Stated problem = Word for word, print each line of the listing below; pictures stay out.

Collected data =
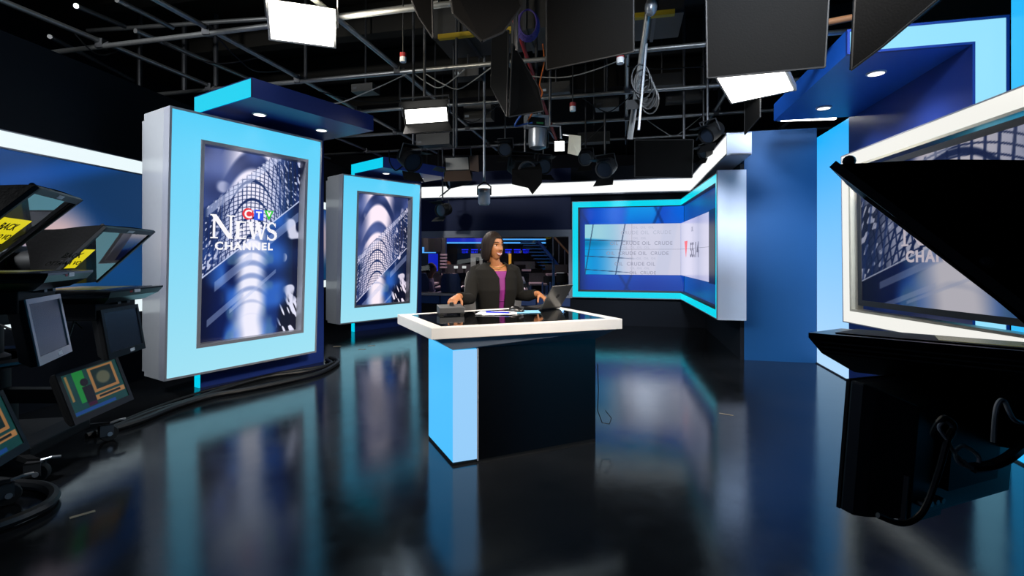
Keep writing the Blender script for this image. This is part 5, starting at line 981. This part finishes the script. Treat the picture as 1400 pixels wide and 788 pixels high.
for p in ps[::2]:
    for q in qs[::2]:
        c = gq(p+0.06, q+0.06)
        if hgr is None: hgr = MB().cyl(c, c+V((0, 0, 1.3)), 0.02, n=8).build('hanger_rod', M['steeldark'], grid); h0_ = c
        else: o = hgr.copy(); COL.objects.link(o); o.parent = grid; o.location = c-h0_
# an upper, slightly skewed layer of pipes
up_ = thing('upper_pipes', gq(-3, 5, 3.62), 'second layer of dark pipes above the grid at the upper left', 'pipe grid')
for a, b in ((P(185, 42, 4.9), P(350, 112, 6.6)), (P(104, 8, 4.5), P(170, 36, 5.3)), (P(68, 50, 5.2), P(182, 110, 7.2)), (P(160, 0, 4.4), P(236, 38, 5.0)), (P(440, 25, 5.2), P(600, 4, 4.7)), (P(120, 42, 5.8), P(420, 22, 5.5))): MB().cyl(a, b, 0.024, n=10).build('pipe', M['steel'], up_, smooth='auto')
for px in (191, 252, 295): MB().cyl(P(px, 20, 6.4), P(px, 128, 6.4), 0.03, n=8).build('upright', M['steeldark'], up_)
dct = thing('air_duct', gq(-0.3, 6.2, 3.85), 'rectangular dark air duct crossing under the ceiling in the middle', 'duct')
TD = frame((0, 0), (0.974, -0.225))
MB(TD).box(-2.2, 0.6, 5.4, 6.0, 3.75, 4.1).build('duct_body', M['duct'], dct)
for x in (-1.8, -1.1, -0.4, 0.3): MB(TD).box(x-0.02, x+0.02, 5.38, 6.02, 3.73, 4.12).build('flange', M['steeldark'], dct)
for x0, x1 in ((-2.1, -1.2), (-0.2, 0.5), (0.9, 1.6)): tag(MB(TD).box(x0, x1, 5.30, 5.36, 3.70, 3.75).build('yellow_strip', M['yellow']), {-2.1: 'yellow edge strip left of centre under the duct', -0.2: 'yellow edge strip in the middle under the duct', 0.9: 'yellow edge strip right of the duct'}[x0], 'edge strip')
d2 = thing('ribbed_duct', gq(1.6, 7.0, 3.5), 'ribbed dark duct behind the big black flags, right of centre', 'duct')
for k in range(14): MB(TD).box(1.0+k*0.08, 1.05+k*0.08, 6.6, 7.1, 3.45, 3.75).build('rib', M['duct'], d2)
MB(TD).box(1.0, 2.1, 6.65, 7.05, 3.5, 3.8).build('duct_body', M['steeldark'], d2)
for k, (a, b, lb) in enumerate(((P(700, 20, 5.0), P(760, 190, 7.6), 'rusty red brace rod beside the coil of purple cable'), (P(1020, 52, 3.3), P(1260, 6, 3.1), 'rust coloured pipe crossing the top right corner above the glowing canopy edge'))): tag(MB().cyl(a, b, 0.022, n=10).build('brace_pipe', M['woodorange' if k else 'red'], smooth='auto'), lb, 'pipe')
# tall grey drop pole with coiled leads
dp = thing('drop_pole', P(878, 100, 4.0), 'long grey vertical pole with coiled black leads, right of centre', 'pole')
MB().cyl(P(893, -30, 3.9), P(861, 190, 4.4), 0.026, n=12).build('pole', M['steel'], dp, smooth='auto'); MB().cyl(P(884, 60, 3.95), P(873, 178, 3.95), 0.010, n=8).build('safety_rod', M['silver'], dp)
MB().ball(P(890, 10, 3.92), (0.05, 0.05, 0.07)).build('clamp', M['silver'], dp, smooth=True)
for k in range(5): c = P(876+4*k, 108+6*k, 4.0); MB().tube([c+V((0.075*math.cos(t), 0.02*k, 0.12*math.sin(t))) for t in [R(24*i) for i in range(16)]], 0.007, 6).build('lead_loop', M['cable'], dp)
MB().hexa([P(856, 150, 4.1), P(900, 146, 4.1), P(900, 146, 4.3), P(856, 150, 4.3), P(858, 137, 4.1), P(900, 133, 4.1), P(900, 133, 4.3), P(858, 137, 4.3)]).build('dimmer_box', M['black'], dp)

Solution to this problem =
Keep writing the Blender script for this image. This is part 5, starting at line 981. This part finishes the script. Treat the picture as 1400 pixels wide and 788 pixels high.
for p in ps[::2]:
    for q in qs[::2]:
        c = gq(p+0.06, q+0.06)
        if hgr is None: hgr = MB().cyl(c, c+V((0, 0, 1.3)), 0.02, n=8).build('hanger_rod', M['steeldark'], grid); h0_ = c
        else: o = hgr.copy(); COL.objects.link(o); o.parent = grid; o.location = c-h0_
# an upper, slightly skewed layer of pipes
up_ = thing('upper_pipes', gq(-3, 5, 3.62), 'second layer of dark pipes above the grid at the upper left', 'pipe grid')
for a, b in ((P(185, 42, 4.9), P(350, 112, 6.6)), (P(104, 8, 4.5), P(170, 36, 5.3)), (P(68, 50, 5.2), P(182, 110, 7.2)), (P(160, 0, 4.4), P(236, 38, 5.0)), (P(440, 25, 5.2), P(600, 4, 4.7)), (P(120, 42, 5.8), P(420, 22, 5.5))): MB().cyl(a, b, 0.024, n=10).build('pipe', M['steel'], up_, smooth='auto')
for px in (191, 252, 295): MB().cyl(P(px, 20, 6.4), P(px, 128, 6.4), 0.03, n=8).build('upright', M['steeldark'], up_)
dct = thing('air_duct', gq(-0.3, 6.2, 3.85), 'rectangular dark air duct crossing under the ceiling in the middle', 'duct')
TD = frame((0, 0), (0.974, -0.225))
MB(TD).box(-2.2, 0.6, 5.4, 6.0, 3.75, 4.1).build('duct_body', M['duct'], dct)
for x in (-1.8, -1.1, -0.4, 0.3): MB(TD).box(x-0.02, x+0.02, 5.38, 6.02, 3.73, 4.12).build('flange', M['steeldark'], dct)
for x0, x1 in ((-2.1, -1.2), (-0.2, 0.5), (0.9, 1.6)): tag(MB(TD).box(x0, x1, 5.30, 5.36, 3.70, 3.75).build('yellow_strip', M['yellow']), {-2.1: 'yellow edge strip left of centre under the duct', -0.2: 'yellow edge strip in the middle under the duct', 0.9: 'yellow edge strip right of the duct'}[x0], 'edge strip')
d2 = thing('ribbed_duct', gq(1.6, 7.0, 3.5), 'ribbed dark duct behind the big black flags, right of centre', 'duct')
for k in range(14): MB(TD).box(1.0+k*0.08, 1.05+k*0.08, 6.6, 7.1, 3.45, 3.75).build('rib', M['duct'], d2)
MB(TD).box(1.0, 2.1, 6.65, 7.05, 3.5, 3.8).build('duct_body', M['steeldark'], d2)
for k, (a, b, lb) in enumerate(((P(700, 20, 5.0), P(760, 190, 7.6), 'rusty red brace rod beside the coil of purple cable'), (P(1020, 52, 3.3), P(1260, 6, 3.1), 'rust coloured pipe crossing the top right corner above the glowing canopy edge'))): tag(MB().cyl(a, b, 0.022, n=10).build('brace_pipe', M['woodorange' if k else 'red'], smooth='auto'), lb, 'pipe')
# tall grey drop pole with coiled leads
dp = thing('drop_pole', P(878, 100, 4.0), 'long grey vertical pole with coiled black leads, right of centre', 'pole')
MB().cyl(P(893, -30, 3.9), P(861, 190, 4.4), 0.026, n=12).build('pole', M['steel'], dp, smooth='auto'); MB().cyl(P(884, 60, 3.95), P(873, 178, 3.95), 0.010, n=8).build('safety_rod', M['silver'], dp)
MB().ball(P(890, 10, 3.92), (0.05, 0.05, 0.07)).build('clamp', M['silver'], dp, smooth=True)
for k in range(5): c = P(876+4*k, 108+6*k, 4.0); MB().tube([c+V((0.075*math.cos(t), 0.02*k, 0.12*math.sin(t))) for t in [R(24*i) for i in range(16)]], 0.007, 6).build('lead_loop', M['cable'], dp)
MB().hexa([P(856, 150, 4.1), P(900, 146, 4.1), P(900, 146, 4.3), P(856, 150, 4.3), P(858, 137, 4.1), P(900, 133, 4.1), P(900, 133, 4.3), P(858, 137, 4.3)]).build('dimmer_box', M['black'], dp)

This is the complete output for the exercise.